Волков: Где бы Чайковский ни путешествовал, его всегда тянуло обратно в Россию: «Русская природа мне бесконечно более по душе, чем все хваленые красоты Европы». Чайковский написал это в последний год своей жизни, но и двадцатью годами раньше мы находим в его дневнике запись, сделанную в швейцарских горах: «О милая родина, ты во сто крат краше и милее этих красивых уродов гор, которые, в сущности, не что иное, как окаменевшие конвульсии природы». Кажется, будто свои, отечественные горы нравятся Чайковскому больше; он с восторгом описывает путешествие на Кавказ, в Тифлис (где его брат был высокий государственный чиновник): «Знаменитое Дарьяльское ущелье, подъем в горы, в сферу снегов, спуск в долину Арагви — все это изумительно хорошо, и притом до того разнообразны красоты этого пути! То испытываешь нечто вроде страха и ужаса, когда едешь между высочайшими гра-
нитными утесами, у подошвы которых быстро и шумно течет Терек, то попадаешь в только что расчищенный между двумя снежными стенами путь и прячешься в шубу от пронизывающего до костей холода…» Тифлис Чайковскому тоже очень понравился, он сравнивал его с Флоренцией: южный климат, оригинальная архитектура. Чайковский особо отмечает, что побывал в местной восточной бане.

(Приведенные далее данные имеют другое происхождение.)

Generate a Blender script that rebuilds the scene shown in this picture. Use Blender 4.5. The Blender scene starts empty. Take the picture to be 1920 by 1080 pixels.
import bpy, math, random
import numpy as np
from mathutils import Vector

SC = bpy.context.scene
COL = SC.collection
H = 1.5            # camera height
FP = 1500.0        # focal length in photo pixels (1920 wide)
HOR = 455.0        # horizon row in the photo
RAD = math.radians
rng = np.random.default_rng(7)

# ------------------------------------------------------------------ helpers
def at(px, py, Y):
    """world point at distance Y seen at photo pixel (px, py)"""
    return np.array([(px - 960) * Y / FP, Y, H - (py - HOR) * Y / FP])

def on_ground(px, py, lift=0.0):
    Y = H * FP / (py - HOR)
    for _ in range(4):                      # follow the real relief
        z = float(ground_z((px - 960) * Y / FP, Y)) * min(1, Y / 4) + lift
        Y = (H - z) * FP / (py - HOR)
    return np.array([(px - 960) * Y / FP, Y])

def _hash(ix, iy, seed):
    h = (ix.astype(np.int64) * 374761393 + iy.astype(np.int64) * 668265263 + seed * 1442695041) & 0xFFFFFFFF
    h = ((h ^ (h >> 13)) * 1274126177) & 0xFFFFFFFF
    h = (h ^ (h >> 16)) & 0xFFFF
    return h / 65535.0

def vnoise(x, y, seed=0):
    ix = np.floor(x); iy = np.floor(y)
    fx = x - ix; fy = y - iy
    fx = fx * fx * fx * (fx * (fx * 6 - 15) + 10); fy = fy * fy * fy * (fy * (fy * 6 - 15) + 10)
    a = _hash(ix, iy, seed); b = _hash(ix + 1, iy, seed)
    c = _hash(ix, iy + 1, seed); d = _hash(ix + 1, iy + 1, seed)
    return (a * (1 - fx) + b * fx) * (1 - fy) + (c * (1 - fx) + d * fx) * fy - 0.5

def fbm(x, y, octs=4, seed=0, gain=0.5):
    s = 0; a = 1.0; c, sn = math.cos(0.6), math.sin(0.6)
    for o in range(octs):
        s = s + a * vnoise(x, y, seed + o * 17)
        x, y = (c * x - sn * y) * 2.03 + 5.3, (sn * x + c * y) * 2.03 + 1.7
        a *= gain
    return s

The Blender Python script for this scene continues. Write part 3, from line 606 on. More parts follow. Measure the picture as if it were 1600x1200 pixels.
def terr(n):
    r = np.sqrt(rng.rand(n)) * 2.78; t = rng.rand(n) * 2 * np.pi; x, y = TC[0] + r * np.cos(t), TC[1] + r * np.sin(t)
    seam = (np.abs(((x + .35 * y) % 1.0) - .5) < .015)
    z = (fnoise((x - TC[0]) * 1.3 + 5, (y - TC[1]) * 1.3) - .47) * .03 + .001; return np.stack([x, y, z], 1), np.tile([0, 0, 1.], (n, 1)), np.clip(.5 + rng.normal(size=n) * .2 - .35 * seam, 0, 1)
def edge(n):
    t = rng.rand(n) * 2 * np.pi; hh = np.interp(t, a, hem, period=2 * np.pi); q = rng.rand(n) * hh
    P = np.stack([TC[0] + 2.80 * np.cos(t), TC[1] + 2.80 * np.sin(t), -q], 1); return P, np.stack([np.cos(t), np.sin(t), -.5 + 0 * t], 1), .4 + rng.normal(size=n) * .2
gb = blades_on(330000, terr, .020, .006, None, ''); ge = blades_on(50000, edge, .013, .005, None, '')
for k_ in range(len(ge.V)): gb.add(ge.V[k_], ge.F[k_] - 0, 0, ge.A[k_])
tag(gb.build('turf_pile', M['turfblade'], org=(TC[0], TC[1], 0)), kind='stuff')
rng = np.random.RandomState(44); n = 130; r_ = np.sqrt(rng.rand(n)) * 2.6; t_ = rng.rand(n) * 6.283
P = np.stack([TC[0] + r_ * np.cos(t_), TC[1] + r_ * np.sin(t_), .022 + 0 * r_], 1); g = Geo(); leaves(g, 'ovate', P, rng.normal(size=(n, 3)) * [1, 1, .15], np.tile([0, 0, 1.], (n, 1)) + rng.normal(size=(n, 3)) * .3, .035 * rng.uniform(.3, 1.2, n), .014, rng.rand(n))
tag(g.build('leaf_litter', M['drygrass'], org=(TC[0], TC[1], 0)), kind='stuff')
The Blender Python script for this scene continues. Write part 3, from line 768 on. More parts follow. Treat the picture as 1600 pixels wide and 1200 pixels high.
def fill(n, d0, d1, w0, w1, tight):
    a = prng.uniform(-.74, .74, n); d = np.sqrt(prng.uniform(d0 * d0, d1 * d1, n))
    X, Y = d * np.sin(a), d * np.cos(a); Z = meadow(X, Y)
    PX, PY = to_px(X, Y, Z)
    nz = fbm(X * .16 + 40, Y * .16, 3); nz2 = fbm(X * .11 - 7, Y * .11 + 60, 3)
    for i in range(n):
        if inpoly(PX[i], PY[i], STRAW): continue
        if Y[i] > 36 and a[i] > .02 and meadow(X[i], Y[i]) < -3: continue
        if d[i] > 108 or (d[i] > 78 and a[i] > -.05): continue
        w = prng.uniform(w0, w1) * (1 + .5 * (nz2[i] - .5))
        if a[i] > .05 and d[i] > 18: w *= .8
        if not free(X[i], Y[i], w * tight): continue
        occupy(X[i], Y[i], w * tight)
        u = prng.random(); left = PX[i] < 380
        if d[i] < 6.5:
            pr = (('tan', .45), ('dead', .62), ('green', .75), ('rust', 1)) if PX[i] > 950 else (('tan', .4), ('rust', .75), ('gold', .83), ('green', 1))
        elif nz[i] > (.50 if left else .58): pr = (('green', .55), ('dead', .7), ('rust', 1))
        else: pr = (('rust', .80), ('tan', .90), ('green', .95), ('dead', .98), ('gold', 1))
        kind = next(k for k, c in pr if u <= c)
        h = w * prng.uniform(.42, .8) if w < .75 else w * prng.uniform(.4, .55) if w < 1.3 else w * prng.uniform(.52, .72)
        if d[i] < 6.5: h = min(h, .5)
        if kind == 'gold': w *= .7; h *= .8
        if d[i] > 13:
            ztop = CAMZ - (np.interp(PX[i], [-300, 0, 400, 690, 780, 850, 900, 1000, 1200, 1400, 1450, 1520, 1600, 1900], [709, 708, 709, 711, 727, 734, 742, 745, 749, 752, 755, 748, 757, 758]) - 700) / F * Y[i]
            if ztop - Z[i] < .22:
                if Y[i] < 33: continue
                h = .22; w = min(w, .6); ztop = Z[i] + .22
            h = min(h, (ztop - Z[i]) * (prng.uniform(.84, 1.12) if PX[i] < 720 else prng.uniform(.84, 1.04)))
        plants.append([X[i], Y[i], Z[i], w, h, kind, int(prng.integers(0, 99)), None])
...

Баланчин: Я ведь хоть и грузин, а родился в Петербурге; в Грузию, в Тифлис, первый раз поехал в 1962 году, перед концом нашей гастрольной поездки в Советскую Россию. Кавказ — это, конечно, грандиозно, я понимаю. Это не то что швейцарские горы — там мило, какие-то ресторанчики, но все это не то. Нет такого величия и страха. Ничего не могу сказать о восточной бане, никогда в ней не был. Когда я был маленький, у нас в Финляндии была своя баня — специально построили русскую деревянную баню, как в деревнях бывает. Внутри было страшно жарко. Мне не нравилось. Маленьким не нравится, когда жарко. Баня была парная, с двумя дверьми: сначала раздевалка, потом отделение не слишком жаркое, потом парилка, где из шаек плескали воду на камни. В парилке как начнут кричать: «Ну, подбавьте еще пару!» — так я выскакивал вон.